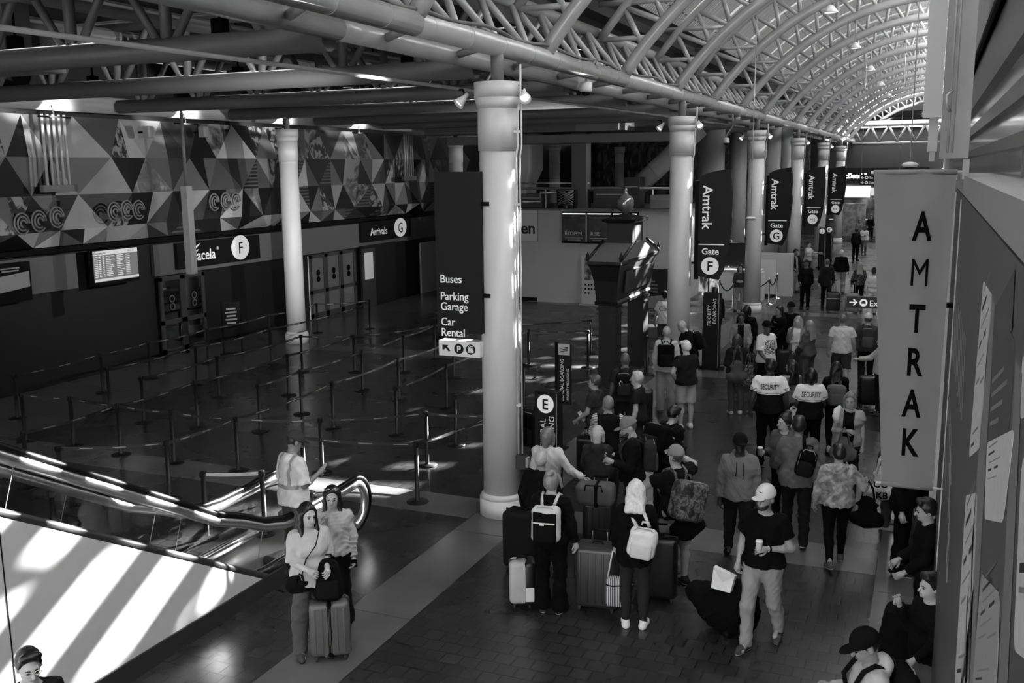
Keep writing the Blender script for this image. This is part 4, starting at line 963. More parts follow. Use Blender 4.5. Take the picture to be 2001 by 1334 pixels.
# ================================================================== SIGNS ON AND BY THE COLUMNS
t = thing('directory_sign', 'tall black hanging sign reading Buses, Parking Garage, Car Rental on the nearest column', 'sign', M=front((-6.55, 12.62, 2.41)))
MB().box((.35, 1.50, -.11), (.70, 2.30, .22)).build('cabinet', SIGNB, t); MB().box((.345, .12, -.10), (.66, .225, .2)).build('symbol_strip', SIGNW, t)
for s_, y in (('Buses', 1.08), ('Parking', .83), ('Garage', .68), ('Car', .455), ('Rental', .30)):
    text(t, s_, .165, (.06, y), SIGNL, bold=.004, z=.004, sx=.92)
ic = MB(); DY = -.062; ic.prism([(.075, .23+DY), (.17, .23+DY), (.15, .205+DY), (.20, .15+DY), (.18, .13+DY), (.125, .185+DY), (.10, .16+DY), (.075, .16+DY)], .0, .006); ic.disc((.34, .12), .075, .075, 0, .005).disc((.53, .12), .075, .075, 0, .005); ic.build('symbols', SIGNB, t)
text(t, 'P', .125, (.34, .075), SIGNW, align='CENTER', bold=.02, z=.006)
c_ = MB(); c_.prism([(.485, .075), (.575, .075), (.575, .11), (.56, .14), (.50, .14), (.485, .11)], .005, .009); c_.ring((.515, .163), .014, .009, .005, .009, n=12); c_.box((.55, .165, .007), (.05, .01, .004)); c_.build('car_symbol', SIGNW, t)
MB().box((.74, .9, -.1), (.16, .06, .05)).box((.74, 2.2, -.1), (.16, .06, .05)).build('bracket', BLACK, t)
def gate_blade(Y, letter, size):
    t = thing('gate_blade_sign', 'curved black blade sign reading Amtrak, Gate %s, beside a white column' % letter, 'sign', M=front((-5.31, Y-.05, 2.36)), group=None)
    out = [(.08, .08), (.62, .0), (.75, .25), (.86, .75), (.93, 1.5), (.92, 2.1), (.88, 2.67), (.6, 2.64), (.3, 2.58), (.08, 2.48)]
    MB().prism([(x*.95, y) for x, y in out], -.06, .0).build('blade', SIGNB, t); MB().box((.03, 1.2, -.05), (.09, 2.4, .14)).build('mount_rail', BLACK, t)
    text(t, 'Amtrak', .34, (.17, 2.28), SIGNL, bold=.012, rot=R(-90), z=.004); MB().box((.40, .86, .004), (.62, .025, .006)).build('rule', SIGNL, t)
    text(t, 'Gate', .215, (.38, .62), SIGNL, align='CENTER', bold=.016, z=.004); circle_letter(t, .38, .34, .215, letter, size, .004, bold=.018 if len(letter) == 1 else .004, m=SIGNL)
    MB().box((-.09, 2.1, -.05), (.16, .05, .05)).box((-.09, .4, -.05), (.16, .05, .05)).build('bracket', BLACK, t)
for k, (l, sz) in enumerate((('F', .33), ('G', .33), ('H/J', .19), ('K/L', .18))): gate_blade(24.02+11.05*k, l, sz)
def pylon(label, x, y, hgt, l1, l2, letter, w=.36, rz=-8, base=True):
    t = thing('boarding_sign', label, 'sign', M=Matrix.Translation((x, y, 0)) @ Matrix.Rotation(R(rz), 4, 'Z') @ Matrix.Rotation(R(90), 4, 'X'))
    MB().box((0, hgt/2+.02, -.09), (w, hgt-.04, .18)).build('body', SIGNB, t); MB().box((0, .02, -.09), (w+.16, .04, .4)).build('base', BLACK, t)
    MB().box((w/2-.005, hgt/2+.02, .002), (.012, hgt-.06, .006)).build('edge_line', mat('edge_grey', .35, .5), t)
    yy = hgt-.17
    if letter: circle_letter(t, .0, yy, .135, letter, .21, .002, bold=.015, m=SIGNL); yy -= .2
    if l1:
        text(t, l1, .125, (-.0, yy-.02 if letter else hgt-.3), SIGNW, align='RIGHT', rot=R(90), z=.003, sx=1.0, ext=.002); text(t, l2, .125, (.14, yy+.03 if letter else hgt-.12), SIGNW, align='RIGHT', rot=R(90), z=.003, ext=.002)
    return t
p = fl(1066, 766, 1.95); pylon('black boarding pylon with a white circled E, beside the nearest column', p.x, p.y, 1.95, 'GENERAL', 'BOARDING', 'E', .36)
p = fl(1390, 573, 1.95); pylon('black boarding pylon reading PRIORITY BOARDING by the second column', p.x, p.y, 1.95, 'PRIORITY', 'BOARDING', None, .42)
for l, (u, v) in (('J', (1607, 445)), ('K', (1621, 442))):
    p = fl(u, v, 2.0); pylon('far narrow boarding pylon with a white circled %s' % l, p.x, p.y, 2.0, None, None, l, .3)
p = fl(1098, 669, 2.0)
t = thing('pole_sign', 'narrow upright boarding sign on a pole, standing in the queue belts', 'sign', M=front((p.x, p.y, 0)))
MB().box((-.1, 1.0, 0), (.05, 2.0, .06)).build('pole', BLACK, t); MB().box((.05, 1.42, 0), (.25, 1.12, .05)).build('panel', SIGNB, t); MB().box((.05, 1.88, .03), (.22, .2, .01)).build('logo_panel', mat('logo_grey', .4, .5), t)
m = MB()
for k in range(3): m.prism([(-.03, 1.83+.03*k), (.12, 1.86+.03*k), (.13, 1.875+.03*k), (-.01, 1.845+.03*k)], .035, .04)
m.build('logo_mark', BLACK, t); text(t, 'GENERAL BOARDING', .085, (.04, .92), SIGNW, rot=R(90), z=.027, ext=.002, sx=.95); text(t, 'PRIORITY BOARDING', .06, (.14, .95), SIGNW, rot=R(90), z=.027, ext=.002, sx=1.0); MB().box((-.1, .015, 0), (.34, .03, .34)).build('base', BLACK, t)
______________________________
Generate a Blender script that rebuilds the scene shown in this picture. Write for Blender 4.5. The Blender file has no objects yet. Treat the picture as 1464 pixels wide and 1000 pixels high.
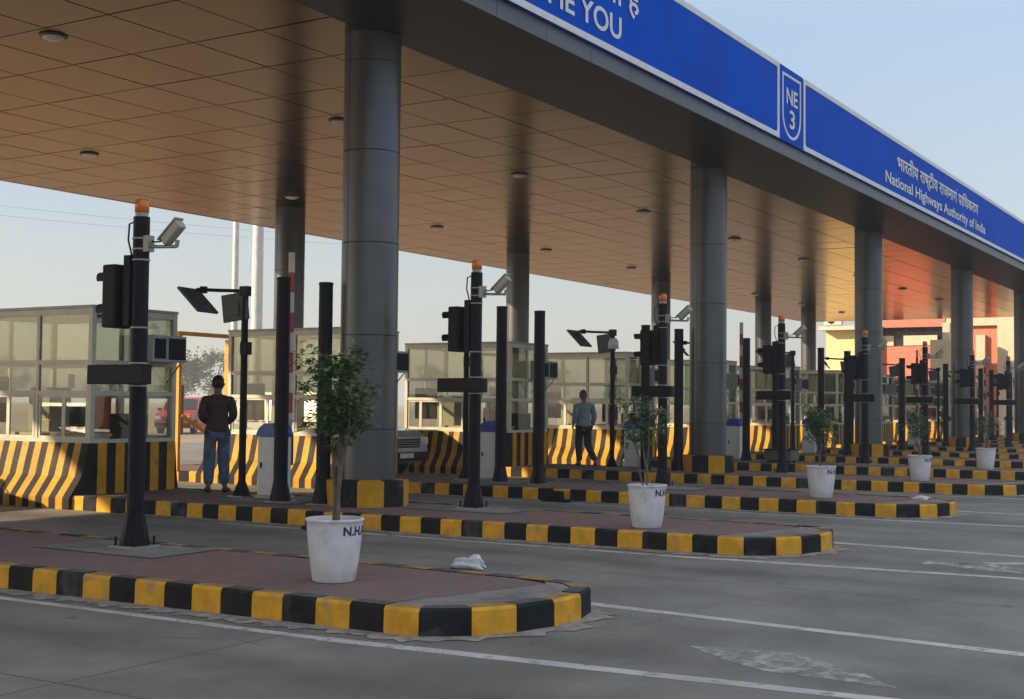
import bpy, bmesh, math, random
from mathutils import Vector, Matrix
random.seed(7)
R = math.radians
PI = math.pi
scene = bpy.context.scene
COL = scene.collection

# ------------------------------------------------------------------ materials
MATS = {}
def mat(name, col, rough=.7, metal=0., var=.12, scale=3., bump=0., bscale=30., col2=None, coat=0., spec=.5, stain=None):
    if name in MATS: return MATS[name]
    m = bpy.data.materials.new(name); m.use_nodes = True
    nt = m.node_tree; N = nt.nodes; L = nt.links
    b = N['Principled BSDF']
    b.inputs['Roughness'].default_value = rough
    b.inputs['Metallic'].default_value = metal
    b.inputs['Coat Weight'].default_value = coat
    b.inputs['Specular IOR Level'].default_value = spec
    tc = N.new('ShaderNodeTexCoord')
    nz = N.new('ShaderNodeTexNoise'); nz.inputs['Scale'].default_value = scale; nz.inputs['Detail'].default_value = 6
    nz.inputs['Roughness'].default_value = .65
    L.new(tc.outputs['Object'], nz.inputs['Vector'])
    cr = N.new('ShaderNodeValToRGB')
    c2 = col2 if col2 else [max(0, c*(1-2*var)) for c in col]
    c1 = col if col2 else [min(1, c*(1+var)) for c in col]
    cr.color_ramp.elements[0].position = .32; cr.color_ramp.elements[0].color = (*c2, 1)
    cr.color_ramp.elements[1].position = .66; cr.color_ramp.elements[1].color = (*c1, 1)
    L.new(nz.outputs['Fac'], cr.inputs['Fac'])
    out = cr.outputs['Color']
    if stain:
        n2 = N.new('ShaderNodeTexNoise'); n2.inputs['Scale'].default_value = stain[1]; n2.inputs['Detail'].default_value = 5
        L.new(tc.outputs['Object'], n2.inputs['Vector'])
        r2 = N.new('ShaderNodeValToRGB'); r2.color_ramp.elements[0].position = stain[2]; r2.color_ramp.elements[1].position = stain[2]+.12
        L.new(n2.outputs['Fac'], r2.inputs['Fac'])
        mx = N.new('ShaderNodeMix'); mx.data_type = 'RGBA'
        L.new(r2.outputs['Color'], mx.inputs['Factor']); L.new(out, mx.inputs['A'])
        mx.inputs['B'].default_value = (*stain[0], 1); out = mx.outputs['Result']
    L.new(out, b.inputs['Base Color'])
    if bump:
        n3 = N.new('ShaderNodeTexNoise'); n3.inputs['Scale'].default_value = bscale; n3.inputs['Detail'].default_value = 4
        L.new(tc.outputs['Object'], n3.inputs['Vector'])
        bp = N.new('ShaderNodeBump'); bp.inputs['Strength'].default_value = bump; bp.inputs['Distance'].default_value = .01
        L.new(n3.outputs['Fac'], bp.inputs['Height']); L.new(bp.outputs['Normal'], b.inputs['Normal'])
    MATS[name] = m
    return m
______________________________
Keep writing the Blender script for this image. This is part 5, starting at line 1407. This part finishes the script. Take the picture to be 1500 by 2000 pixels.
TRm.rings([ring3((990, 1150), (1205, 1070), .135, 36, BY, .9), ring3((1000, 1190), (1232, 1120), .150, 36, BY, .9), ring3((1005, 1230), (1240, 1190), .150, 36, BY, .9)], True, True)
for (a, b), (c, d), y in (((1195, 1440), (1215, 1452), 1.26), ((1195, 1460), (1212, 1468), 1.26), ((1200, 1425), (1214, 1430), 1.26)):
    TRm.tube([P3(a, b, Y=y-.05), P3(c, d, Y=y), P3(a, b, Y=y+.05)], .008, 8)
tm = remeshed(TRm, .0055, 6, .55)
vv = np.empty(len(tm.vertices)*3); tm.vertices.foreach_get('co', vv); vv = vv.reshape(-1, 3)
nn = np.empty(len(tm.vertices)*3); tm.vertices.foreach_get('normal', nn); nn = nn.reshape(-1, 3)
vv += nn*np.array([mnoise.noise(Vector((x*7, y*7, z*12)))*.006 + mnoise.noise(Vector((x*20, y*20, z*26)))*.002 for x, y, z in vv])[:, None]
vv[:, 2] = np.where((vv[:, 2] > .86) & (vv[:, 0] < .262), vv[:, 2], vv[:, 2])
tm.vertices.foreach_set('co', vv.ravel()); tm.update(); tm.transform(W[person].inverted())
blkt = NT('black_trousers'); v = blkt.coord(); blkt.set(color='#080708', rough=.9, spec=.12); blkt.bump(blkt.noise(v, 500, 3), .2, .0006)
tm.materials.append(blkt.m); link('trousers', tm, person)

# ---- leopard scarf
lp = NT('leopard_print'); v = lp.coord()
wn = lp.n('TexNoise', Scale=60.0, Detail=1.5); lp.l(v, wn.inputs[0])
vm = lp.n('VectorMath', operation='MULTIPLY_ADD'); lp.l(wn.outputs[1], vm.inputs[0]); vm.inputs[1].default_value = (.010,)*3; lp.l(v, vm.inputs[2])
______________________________
Required task: Give nothing but the number of lines containing the string "scene".

Result of the exercise: 3